The Network of Women in Media, India (NWMI) stands in solidarity with journalist and NWMI member Nikita Jain who was among those detained at Ismailia in Egypt on June 13, while reporting for Maktoob Media on a solidarity march aimed at breaking Israel’s blockade on Gaza in the State of Palestine. When we were last able to communicate with her, she was stranded at Cairo Airport after Egyptian authorities dropped detainees there, in some cases without their passports.
The Global March to Gaza was set to run from June 13-20, with the goal of creating international pressure to open the Rafah border crossing and allow humanitarian aid to reach the besieged people of Gaza. Egyptian law enforcement stopped scores of vehicles and detained dozens of activists participating in the march and journalists covering it.
In a message to NWMI, received at 3.15 p.m. on June 14, 2025, Nikita said that she has reached out to the Indian embassy in Egypt. She added that Egyptian officials are not divulging any information about her passport, without which she obviously cannot travel. In a statement issued a few hours earlier, Maktoob Media said that Nikita “has informed us that she is safe at the moment, but the security forces are becoming increasingly hostile”.
NWMI states that the action against Nikita and other journalists reporting on the march is unwarranted and unjustified.

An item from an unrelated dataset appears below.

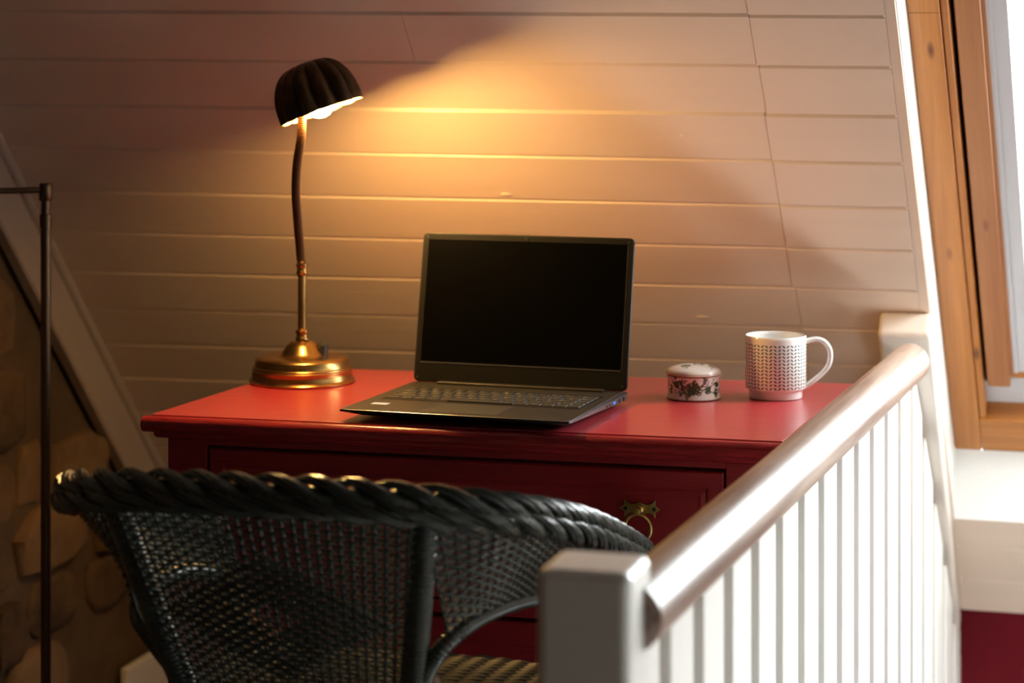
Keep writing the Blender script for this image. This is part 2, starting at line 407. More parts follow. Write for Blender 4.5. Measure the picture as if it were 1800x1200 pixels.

The detention and deportation of journalists covering the Global March to Gaza is particularly concerning given the broader context of restrictions on press freedom in Gaza. Since the start of the genocide in Palestine by the State of Israel in end-2023, the Israeli government has refused to allow independent journalists into Gaza. The job of covering the massacre has thus fallen on the shoulders of Palestinian journalists, who have bravely undertaken the heart-breaking task of reporting on the starvation and bombings of their own people, including their own families, often at the cost of their own lives.
The media landscape in Gaza is one of the most perilous in the world. In March 2025, drawing on multiple sources, Al Jazeera published the names of 230 journalists and media workers killed in the past 17 months, most of them Palestinians. Given the circumstances, considering the extreme limitations on the flow of information, this can at best be considered a conservative estimate. The Israeli government’s targeting of journalists and its refusal to allow international journalists into Gaza have been widely condemned by press freedom organisations across the globe, including NWMI, since 2023.
The detention of journalists gathered in Egypt this week to cover the scheduled march to Gaza has further extended the radius beyond which international media are not being allowed. NWMI condemns the Government of Egypt’s decision to cooperate with Israel in drawing a curtain over the latter’s ongoing crimes against humanity in Palestine.
The free flow of information is vital for the protection of human rights, especially in situations of conflict and resistance. NWMI demands the release of the journalists detained in Egypt and the return of their passports. We call on the Government of India to throw its weight behind this demand. We also call on the authorities in Egypt to ensure the safety of these journalists, and freedom from interference in their work.